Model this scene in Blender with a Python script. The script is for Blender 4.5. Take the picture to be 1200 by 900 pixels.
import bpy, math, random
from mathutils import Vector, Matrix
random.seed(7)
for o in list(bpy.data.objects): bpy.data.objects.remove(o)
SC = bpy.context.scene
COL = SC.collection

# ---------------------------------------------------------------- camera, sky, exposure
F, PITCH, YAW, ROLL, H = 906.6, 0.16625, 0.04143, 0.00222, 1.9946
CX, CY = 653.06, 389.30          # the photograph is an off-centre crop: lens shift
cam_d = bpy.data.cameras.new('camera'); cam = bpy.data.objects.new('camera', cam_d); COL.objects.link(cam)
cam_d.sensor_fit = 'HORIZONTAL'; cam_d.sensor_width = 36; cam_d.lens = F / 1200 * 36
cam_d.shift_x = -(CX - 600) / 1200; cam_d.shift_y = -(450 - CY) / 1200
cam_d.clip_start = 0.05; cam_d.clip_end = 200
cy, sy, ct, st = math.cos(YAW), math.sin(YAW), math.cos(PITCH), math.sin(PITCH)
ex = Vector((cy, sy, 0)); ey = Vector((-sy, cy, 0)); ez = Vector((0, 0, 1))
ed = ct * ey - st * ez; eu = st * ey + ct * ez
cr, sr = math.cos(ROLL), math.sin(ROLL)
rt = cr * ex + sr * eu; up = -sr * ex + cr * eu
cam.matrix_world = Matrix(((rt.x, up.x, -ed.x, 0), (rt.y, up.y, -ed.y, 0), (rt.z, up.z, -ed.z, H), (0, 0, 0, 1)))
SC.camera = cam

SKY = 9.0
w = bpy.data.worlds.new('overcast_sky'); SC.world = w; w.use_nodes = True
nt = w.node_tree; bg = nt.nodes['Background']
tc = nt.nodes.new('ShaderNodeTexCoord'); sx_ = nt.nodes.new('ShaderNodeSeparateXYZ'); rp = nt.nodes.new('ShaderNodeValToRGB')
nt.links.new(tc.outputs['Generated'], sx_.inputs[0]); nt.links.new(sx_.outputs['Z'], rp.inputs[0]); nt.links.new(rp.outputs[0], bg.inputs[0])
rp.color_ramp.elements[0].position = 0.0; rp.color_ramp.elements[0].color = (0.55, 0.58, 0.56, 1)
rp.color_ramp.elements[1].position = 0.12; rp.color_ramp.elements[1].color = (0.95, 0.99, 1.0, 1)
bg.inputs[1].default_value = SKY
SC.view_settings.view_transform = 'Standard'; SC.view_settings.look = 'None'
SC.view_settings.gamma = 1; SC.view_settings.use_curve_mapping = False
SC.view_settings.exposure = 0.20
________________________
Without changing a word, restate the whole listing.

Model this scene in Blender with a Python script. The script is for Blender 4.5. Take the picture to be 1200 by 900 pixels.
import bpy, math, random
from mathutils import Vector, Matrix
random.seed(7)
for o in list(bpy.data.objects): bpy.data.objects.remove(o)
SC = bpy.context.scene
COL = SC.collection

# ---------------------------------------------------------------- camera, sky, exposure
F, PITCH, YAW, ROLL, H = 906.6, 0.16625, 0.04143, 0.00222, 1.9946
CX, CY = 653.06, 389.30          # the photograph is an off-centre crop: lens shift
cam_d = bpy.data.cameras.new('camera'); cam = bpy.data.objects.new('camera', cam_d); COL.objects.link(cam)
cam_d.sensor_fit = 'HORIZONTAL'; cam_d.sensor_width = 36; cam_d.lens = F / 1200 * 36
cam_d.shift_x = -(CX - 600) / 1200; cam_d.shift_y = -(450 - CY) / 1200
cam_d.clip_start = 0.05; cam_d.clip_end = 200
cy, sy, ct, st = math.cos(YAW), math.sin(YAW), math.cos(PITCH), math.sin(PITCH)
ex = Vector((cy, sy, 0)); ey = Vector((-sy, cy, 0)); ez = Vector((0, 0, 1))
ed = ct * ey - st * ez; eu = st * ey + ct * ez
cr, sr = math.cos(ROLL), math.sin(ROLL)
rt = cr * ex + sr * eu; up = -sr * ex + cr * eu
cam.matrix_world = Matrix(((rt.x, up.x, -ed.x, 0), (rt.y, up.y, -ed.y, 0), (rt.z, up.z, -ed.z, H), (0, 0, 0, 1)))
SC.camera = cam

SKY = 9.0
w = bpy.data.worlds.new('overcast_sky'); SC.world = w; w.use_nodes = True
nt = w.node_tree; bg = nt.nodes['Background']
tc = nt.nodes.new('ShaderNodeTexCoord'); sx_ = nt.nodes.new('ShaderNodeSeparateXYZ'); rp = nt.nodes.new('ShaderNodeValToRGB')
nt.links.new(tc.outputs['Generated'], sx_.inputs[0]); nt.links.new(sx_.outputs['Z'], rp.inputs[0]); nt.links.new(rp.outputs[0], bg.inputs[0])
rp.color_ramp.elements[0].position = 0.0; rp.color_ramp.elements[0].color = (0.55, 0.58, 0.56, 1)
rp.color_ramp.elements[1].position = 0.12; rp.color_ramp.elements[1].color = (0.95, 0.99, 1.0, 1)
bg.inputs[1].default_value = SKY
SC.view_settings.view_transform = 'Standard'; SC.view_settings.look = 'None'
SC.view_settings.gamma = 1; SC.view_settings.use_curve_mapping = False
SC.view_settings.exposure = 0.20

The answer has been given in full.